En un lugar del Estado se homenajea a un criminal. El primero que le dio por asesinar a un guerrero. Sus herederos, los del criminal, derrotados, pero empecinados en su ideología, dan sustento al ungido. Que todo vale en botica. ¿La moral? Enterrada bajo una promesa hecha sin Biblia ni crucifijos. Otros no se encuentran, por su parte, cómodos en ese país de opereta y le exigen al inesperado moisés diálogo. Ese, que, sí o sí, será monólogo. «Vea V.M. que nos piramos. Tratemos, simplemente, de los complementos circunstanciales». Luego vendrán otros: los cinco nobles allegados, los de la batuta... Representan a otros muchos... Y la esperanza de tantos, el aire fresco, ese nuevo estilo de hacer política ha fenecido al parecer ya. Se pudo. Pero, al parecer, ya no se puede. Las butacas son cómodas. Y el poder, droga... Eso es lo que hay. Y con eso tendrá que lidiar el nuevo matador sin experiencia y sin –crees- principios...

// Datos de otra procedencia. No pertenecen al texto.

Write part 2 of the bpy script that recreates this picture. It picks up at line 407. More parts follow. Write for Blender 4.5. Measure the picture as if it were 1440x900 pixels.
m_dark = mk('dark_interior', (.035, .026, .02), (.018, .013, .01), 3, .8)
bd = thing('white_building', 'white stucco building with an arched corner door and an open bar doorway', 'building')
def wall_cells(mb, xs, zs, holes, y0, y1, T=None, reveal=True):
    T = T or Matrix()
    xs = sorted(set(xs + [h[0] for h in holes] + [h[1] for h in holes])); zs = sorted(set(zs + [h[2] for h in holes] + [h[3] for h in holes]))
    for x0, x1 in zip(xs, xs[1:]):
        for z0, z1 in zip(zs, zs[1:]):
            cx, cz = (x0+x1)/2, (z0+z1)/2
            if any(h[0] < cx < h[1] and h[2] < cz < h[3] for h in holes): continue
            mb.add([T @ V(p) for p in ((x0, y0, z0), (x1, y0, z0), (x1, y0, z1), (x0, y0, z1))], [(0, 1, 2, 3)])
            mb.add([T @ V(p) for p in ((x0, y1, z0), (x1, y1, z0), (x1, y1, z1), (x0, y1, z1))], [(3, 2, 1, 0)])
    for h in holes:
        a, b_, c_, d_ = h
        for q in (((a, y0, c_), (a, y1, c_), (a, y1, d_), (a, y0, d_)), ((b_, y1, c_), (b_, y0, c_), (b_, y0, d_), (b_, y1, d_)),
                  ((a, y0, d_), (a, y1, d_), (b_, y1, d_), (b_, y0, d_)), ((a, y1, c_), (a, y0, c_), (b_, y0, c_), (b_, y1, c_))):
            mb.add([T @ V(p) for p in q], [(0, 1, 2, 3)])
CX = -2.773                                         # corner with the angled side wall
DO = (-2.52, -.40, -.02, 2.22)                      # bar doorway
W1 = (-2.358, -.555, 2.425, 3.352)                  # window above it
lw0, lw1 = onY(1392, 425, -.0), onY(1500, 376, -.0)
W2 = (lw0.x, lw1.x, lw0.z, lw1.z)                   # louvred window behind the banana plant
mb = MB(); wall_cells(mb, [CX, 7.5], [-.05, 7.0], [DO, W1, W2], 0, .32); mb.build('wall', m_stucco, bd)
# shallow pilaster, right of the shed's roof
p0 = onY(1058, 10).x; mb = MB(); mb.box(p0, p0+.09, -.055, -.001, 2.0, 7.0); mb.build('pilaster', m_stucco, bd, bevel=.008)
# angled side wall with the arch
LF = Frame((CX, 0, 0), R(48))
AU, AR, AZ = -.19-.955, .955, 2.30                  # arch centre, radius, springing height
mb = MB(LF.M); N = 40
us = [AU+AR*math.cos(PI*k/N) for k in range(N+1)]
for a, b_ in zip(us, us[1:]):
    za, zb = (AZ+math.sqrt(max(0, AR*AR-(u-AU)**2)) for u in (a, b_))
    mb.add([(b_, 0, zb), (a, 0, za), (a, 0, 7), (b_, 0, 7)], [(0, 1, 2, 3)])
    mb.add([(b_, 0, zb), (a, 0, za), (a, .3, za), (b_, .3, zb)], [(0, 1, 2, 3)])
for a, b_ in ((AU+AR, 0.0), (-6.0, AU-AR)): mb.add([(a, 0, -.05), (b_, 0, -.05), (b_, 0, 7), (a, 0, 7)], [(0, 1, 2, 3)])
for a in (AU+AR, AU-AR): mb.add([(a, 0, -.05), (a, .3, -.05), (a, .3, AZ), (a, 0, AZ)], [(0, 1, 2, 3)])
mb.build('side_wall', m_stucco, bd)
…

MIENTRAS, los súbditos no saben qué pensar, no saben ya en quién creer, por quién alzar una azada o una lanza... Todo se ha mudado en ciénaga... Cada paso empuja hacia la nada. Y hay gente sin oficio o, por mejor decir, sin opción de ejercerlo. Y los villanos, en su acepción correcta, que nada tiene que ver con la villanía, adquieren la triste y absoluta certeza de que no importan... De que no le importan a nadie, absolutamente a nadie... Y aciertan...

Es un cuento, afortunadamente. Solo queda explicitar que los hechos aquí narrados son pura ficción y que cualquier parecido con la realidad es, efectivamente, mera casualidad... ¡Aleluya!